En consonancia con las prácticas diplomáticas y de acuerdo con el sistema jurídico de la época, Don Duarte toma la decisión de acudir ante el Papa para obtener la cesión de las islas. Aprovechando la ocasión de hacerse representar en el Concilio con una embajada, parte desde Lisboa, en enero de 1436, una comitiva con la finalidad de presentar los respectivos saludos y manifestar la obediencia al Pontífice, como legítimo jefe de la Iglesia. Los agentes castellanos acreditados en Lisboa debieron informar al rey Juan II de Castilla de las intenciones portuguesas, probablemente a finales de 1435, lo que explica que al comenzar el año siguiente, la embajada castellana en Basilea es reorganizada nombrando como jefe de la legación a Gonzalo Santa María y Gutierrez de Sandoval. Parece, pues, posible que coetáneamente a estos acontecimientos, Alonso de Cartagena haya recibido el encargo de Juan II, de preparar un dictamen jurídico sobre el problema canario que conocía como ninguno.

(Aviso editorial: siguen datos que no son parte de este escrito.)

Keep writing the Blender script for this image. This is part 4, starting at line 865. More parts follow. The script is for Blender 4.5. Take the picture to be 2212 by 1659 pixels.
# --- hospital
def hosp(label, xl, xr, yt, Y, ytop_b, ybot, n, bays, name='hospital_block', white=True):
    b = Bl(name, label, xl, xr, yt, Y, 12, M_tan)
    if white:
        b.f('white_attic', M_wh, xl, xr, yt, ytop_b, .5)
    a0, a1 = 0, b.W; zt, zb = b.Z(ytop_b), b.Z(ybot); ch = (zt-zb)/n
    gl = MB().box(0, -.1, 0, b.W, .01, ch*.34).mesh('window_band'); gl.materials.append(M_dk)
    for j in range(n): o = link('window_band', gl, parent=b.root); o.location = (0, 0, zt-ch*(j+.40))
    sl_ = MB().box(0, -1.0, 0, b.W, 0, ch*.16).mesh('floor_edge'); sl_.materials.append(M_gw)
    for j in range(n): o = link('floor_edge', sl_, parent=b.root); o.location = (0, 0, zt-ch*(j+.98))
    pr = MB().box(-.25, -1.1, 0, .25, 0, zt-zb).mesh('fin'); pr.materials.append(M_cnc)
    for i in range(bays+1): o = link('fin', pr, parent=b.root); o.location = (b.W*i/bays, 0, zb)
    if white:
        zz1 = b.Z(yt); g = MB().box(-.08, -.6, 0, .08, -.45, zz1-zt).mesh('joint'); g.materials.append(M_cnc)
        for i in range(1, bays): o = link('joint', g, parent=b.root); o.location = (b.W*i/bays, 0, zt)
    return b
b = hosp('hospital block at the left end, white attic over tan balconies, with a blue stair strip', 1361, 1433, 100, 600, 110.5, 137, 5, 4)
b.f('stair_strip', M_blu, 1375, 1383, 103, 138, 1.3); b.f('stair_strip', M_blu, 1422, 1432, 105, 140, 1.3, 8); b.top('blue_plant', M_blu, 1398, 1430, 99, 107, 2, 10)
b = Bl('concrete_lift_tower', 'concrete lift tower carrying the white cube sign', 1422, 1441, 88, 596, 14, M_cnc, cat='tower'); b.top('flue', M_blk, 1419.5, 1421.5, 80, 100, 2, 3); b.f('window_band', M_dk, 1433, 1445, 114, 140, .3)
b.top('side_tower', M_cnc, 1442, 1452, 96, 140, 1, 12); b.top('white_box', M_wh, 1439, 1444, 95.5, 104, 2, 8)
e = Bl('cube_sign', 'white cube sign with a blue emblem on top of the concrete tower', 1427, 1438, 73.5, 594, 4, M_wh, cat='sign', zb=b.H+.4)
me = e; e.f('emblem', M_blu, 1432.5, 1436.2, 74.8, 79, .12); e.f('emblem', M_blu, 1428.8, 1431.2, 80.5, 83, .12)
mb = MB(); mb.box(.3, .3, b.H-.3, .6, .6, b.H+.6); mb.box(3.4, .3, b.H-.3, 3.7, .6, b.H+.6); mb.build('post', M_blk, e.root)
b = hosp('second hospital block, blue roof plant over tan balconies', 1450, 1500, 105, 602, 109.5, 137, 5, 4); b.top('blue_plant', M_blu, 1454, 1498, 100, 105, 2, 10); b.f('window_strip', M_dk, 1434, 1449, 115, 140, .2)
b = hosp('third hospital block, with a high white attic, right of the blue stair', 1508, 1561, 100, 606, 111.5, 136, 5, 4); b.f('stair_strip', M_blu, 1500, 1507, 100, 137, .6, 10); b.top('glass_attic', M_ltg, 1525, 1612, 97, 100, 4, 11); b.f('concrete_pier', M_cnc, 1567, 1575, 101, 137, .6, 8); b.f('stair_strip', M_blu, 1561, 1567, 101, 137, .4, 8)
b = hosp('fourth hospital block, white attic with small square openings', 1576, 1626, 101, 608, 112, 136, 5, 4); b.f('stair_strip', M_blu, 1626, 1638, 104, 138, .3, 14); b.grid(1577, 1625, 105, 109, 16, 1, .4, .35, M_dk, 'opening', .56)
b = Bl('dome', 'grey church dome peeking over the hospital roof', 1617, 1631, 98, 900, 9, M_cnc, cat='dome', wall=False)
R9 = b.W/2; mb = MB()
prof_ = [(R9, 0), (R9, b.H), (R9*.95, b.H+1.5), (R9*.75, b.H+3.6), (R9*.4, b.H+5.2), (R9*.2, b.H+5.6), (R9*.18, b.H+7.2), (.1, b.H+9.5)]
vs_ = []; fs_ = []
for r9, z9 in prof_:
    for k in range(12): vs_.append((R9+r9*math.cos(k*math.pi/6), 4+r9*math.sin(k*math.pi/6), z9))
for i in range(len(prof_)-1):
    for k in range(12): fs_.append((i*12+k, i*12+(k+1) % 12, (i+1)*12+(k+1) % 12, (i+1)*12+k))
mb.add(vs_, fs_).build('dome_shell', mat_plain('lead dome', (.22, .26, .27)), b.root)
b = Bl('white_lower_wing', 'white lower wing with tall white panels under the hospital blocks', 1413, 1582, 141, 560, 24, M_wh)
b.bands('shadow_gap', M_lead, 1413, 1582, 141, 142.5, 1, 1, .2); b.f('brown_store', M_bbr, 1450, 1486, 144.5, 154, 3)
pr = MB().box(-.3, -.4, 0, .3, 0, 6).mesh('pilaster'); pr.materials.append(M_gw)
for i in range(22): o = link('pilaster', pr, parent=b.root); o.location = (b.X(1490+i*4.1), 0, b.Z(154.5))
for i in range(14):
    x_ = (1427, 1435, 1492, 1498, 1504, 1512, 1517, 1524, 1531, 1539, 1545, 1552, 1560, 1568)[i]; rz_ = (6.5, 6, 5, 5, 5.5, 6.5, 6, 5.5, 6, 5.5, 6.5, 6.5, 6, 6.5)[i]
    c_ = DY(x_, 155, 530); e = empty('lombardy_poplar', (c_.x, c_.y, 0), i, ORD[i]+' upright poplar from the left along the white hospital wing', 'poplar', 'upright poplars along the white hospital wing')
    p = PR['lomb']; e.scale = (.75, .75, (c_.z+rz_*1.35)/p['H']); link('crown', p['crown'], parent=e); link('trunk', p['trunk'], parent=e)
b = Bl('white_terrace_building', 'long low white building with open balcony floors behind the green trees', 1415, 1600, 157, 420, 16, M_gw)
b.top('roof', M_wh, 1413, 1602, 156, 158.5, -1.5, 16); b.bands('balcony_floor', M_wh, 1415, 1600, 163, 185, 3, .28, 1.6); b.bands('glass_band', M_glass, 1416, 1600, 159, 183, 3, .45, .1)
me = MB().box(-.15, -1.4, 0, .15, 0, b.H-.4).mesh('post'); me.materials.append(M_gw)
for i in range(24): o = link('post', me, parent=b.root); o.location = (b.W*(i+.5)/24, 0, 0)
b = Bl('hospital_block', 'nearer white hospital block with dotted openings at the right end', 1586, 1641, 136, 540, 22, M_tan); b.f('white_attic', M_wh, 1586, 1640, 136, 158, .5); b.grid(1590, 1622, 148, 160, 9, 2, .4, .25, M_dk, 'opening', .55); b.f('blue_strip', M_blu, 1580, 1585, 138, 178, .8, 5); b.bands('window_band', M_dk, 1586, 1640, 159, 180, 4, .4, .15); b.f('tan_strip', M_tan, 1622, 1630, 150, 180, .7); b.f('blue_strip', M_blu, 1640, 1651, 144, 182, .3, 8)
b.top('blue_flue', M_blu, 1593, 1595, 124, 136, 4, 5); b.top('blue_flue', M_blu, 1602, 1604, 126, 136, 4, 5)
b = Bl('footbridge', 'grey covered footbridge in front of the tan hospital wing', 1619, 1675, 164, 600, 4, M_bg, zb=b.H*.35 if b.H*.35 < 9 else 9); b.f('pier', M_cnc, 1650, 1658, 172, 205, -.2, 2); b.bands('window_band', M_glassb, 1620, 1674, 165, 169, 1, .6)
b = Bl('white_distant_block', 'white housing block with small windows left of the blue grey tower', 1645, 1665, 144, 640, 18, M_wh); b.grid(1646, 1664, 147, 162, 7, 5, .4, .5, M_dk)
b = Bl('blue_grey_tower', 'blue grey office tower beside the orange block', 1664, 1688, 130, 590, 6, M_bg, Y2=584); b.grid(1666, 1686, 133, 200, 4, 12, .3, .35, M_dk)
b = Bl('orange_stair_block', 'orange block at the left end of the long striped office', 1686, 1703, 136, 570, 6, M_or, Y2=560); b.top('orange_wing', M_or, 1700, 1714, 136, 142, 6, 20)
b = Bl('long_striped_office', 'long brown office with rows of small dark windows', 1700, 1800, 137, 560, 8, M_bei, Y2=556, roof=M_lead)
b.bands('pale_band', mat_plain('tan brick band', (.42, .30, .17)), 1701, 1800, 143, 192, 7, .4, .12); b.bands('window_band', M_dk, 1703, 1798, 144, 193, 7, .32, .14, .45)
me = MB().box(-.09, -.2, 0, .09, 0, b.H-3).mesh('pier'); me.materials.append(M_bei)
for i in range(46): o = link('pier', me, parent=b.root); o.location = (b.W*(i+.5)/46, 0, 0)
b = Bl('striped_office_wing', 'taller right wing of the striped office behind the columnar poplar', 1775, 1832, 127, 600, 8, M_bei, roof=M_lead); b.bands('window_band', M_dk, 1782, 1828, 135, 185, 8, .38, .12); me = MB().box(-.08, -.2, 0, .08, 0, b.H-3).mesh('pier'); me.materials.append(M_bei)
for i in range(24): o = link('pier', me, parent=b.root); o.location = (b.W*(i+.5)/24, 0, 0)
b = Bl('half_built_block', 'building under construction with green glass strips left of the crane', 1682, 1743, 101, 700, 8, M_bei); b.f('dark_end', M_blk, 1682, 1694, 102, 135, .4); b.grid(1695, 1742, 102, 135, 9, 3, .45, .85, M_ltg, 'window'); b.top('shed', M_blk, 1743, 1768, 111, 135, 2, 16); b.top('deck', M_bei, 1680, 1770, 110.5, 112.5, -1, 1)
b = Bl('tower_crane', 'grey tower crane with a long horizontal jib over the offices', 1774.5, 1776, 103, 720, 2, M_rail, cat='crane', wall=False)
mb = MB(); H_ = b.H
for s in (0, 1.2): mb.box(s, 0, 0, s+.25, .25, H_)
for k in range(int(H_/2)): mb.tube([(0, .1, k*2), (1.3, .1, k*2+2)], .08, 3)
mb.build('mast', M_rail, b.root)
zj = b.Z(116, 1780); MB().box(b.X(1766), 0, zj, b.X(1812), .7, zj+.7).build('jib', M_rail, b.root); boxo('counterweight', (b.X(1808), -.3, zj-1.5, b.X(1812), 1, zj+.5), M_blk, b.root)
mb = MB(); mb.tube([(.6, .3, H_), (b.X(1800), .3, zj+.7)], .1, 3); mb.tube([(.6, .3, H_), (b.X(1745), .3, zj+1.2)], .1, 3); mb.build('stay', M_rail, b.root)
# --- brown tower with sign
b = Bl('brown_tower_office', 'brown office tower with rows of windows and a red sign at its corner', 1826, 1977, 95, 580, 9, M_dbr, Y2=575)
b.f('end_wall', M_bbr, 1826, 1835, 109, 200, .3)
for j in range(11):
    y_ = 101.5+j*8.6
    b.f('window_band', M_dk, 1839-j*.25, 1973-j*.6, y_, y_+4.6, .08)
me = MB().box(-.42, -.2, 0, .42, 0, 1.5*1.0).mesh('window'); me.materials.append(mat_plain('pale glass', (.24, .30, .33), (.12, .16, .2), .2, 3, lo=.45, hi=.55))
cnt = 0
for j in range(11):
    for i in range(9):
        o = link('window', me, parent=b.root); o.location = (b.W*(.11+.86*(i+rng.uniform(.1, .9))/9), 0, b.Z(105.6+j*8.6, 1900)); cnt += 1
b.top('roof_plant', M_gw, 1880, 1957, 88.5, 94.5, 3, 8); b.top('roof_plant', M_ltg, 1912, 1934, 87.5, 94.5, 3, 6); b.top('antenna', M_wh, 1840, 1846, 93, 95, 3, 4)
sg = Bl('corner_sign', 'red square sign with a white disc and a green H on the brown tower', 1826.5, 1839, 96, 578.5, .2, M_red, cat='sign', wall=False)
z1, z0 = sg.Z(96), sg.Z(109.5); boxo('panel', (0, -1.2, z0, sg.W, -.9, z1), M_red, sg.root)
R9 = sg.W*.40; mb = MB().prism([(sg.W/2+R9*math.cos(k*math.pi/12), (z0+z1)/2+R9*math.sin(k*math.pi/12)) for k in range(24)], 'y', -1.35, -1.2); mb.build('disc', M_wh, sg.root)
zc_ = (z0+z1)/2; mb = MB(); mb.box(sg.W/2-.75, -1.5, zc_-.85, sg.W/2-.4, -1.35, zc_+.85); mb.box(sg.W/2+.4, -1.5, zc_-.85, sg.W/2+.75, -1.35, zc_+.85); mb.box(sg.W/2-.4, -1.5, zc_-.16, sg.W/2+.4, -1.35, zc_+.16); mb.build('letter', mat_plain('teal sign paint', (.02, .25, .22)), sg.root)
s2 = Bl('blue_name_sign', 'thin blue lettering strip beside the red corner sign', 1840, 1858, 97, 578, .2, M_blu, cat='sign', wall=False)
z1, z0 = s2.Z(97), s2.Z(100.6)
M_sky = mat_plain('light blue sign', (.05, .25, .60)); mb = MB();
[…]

En efecto, al haber sido en varias ocasiones embajador en Portugal, el obispo sabía bien los argumentos que los portugueses sostenían y que expondrían ante el Pontífice. En base a estos argumentos ya conocidos, Cartagena elabora un poderoso documento en el que contesta a dichas pruebas y se extiende largamente sobre el derecho castellano. Presentado éste por el embajador Luis Alvarez de Paz, el resultado fue favorable a Castilla, ya que el Pontífice preparó una nueva bula, la Romani Pontificis, de 6 de noviembre de 1436, en la que anulaba y dejaba sin efecto alguno la concesión hecha a Don Duarte de Portugal. Pero, lo que es más importante, de acuerdo con los argumentos de ambas partes, es que el Papa reconoce al rey castellano su derecho sobre las islas, entre otras causas, porque este derecho se fundaba en el título heredado por su Corona.
Aquel triunfo castellano no se debió al peso mismo de los hechos, sino, y muy especialmente, a la genialidad persuasiva de Alonso de Cartagena.